SEB have told clients they would stay cautious and await the outcome of negotiations between Greece and its creditors as a solution to ensure Greece does not default on its debt payments or abandon the euro as this would probably provide additional knee-jerk support for the common currency in the near term.
“This could well drive EUR/USD a few big figures higher from today’s level. However, price action in recent weeks resulting in a stronger euro provides little support for the view that a Grexit has been discounted at all, which may limit the size of the reaction on a positive outcome,” says Falkenhäll.
Eurozone Economic Activity Picks Up Pace
While markets are certainly watching Greece we would argue that only an extreme outcome will have a significant impact on euro dollar trading.
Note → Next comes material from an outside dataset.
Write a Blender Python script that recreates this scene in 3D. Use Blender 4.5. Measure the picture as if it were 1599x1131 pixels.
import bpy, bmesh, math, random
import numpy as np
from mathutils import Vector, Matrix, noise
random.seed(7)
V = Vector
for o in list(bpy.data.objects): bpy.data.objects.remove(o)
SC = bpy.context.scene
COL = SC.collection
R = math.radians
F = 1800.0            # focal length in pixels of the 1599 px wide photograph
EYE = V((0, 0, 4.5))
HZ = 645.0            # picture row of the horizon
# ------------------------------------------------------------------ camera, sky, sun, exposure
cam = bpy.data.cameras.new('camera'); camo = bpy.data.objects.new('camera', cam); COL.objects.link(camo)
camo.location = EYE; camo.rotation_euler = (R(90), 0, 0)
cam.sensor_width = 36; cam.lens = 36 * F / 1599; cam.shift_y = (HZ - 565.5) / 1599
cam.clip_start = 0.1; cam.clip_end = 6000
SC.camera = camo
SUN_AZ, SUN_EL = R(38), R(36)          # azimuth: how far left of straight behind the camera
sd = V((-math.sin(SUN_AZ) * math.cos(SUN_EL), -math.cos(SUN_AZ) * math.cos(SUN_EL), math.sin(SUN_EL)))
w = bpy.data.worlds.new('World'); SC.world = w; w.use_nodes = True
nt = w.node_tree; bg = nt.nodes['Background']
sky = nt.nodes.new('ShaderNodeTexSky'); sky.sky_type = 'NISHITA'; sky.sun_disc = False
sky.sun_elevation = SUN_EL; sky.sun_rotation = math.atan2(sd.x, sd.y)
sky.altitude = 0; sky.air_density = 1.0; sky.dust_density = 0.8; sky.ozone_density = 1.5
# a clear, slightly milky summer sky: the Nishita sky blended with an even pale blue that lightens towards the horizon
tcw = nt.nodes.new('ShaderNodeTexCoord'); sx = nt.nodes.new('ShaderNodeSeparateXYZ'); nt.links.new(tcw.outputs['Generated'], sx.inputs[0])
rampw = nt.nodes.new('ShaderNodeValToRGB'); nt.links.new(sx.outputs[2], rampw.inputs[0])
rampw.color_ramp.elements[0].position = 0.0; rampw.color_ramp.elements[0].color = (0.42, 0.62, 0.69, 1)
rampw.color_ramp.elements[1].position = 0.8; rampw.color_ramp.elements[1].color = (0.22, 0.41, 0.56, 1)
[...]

We reckon that data will be the ultimate driver of the exchange rate complex over coming months and it is for this reason that improving economic activity should be seen as a significant floor to the EURUSD.
June brought good news on the PMI front as the composite PMI rose to 54.1 from 53.6, surprising to the upside and confirming that the eurozone is recovering nicely.
“This is the highest reading in four years and, at face value, the PMIs are consistent with 0.4-0.5% qoq GDP growth in 2Q15 – in line with our forecast,” says economist Edoardo Campanella at UniCredit Bank.
The eurozone data breakdown shows ongoing moderate employment growth and improving pricing power.
“Looking at 2H, we continue to expect an acceleration in the eurozone recovery, mostly supported by the FX channel,” says Campanella.